• **AIM**: Exactly reproduce the lines that follow.

# Start of THE DATA

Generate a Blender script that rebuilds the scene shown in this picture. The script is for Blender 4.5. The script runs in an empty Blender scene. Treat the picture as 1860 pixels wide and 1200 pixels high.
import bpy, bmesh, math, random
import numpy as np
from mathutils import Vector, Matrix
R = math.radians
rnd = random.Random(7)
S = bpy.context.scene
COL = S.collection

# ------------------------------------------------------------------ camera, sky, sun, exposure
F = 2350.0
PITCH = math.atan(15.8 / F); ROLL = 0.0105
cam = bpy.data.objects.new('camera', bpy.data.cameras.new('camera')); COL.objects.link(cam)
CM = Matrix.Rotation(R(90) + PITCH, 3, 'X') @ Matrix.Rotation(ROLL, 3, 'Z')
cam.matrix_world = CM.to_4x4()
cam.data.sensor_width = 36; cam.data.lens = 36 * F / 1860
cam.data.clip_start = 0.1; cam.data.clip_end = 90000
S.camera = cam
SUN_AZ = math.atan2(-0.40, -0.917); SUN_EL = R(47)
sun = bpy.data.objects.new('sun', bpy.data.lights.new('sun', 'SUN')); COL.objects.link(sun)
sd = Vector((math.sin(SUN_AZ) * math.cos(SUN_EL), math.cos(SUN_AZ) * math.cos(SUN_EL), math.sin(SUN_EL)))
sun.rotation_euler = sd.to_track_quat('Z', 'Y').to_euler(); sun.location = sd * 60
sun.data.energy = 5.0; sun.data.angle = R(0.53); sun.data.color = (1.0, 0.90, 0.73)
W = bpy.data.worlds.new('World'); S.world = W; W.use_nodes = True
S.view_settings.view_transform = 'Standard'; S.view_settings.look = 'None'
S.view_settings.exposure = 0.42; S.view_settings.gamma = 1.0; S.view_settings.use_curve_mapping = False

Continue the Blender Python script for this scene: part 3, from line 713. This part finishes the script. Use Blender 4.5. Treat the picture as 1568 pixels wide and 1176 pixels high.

# End of THE DATA

• **OUTPUT OF THE EXERCISE**:
Generate a Blender script that rebuilds the scene shown in this picture. The script is for Blender 4.5. The script runs in an empty Blender scene. Treat the picture as 1860 pixels wide and 1200 pixels high.
import bpy, bmesh, math, random
import numpy as np
from mathutils import Vector, Matrix
R = math.radians
rnd = random.Random(7)
S = bpy.context.scene
COL = S.collection

# ------------------------------------------------------------------ camera, sky, sun, exposure
F = 2350.0
PITCH = math.atan(15.8 / F); ROLL = 0.0105
cam = bpy.data.objects.new('camera', bpy.data.cameras.new('camera')); COL.objects.link(cam)
CM = Matrix.Rotation(R(90) + PITCH, 3, 'X') @ Matrix.Rotation(ROLL, 3, 'Z')
cam.matrix_world = CM.to_4x4()
cam.data.sensor_width = 36; cam.data.lens = 36 * F / 1860
cam.data.clip_start = 0.1; cam.data.clip_end = 90000
S.camera = cam
SUN_AZ = math.atan2(-0.40, -0.917); SUN_EL = R(47)
sun = bpy.data.objects.new('sun', bpy.data.lights.new('sun', 'SUN')); COL.objects.link(sun)
sd = Vector((math.sin(SUN_AZ) * math.cos(SUN_EL), math.cos(SUN_AZ) * math.cos(SUN_EL), math.sin(SUN_EL)))
sun.rotation_euler = sd.to_track_quat('Z', 'Y').to_euler(); sun.location = sd * 60
sun.data.energy = 5.0; sun.data.angle = R(0.53); sun.data.color = (1.0, 0.90, 0.73)
W = bpy.data.worlds.new('World'); S.world = W; W.use_nodes = True
S.view_settings.view_transform = 'Standard'; S.view_settings.look = 'None'
S.view_settings.exposure = 0.42; S.view_settings.gamma = 1.0; S.view_settings.use_curve_mapping = False

Continue the Blender Python script for this scene: part 3, from line 713. This part finishes the script. Use Blender 4.5. Treat the picture as 1568 pixels wide and 1176 pixels high.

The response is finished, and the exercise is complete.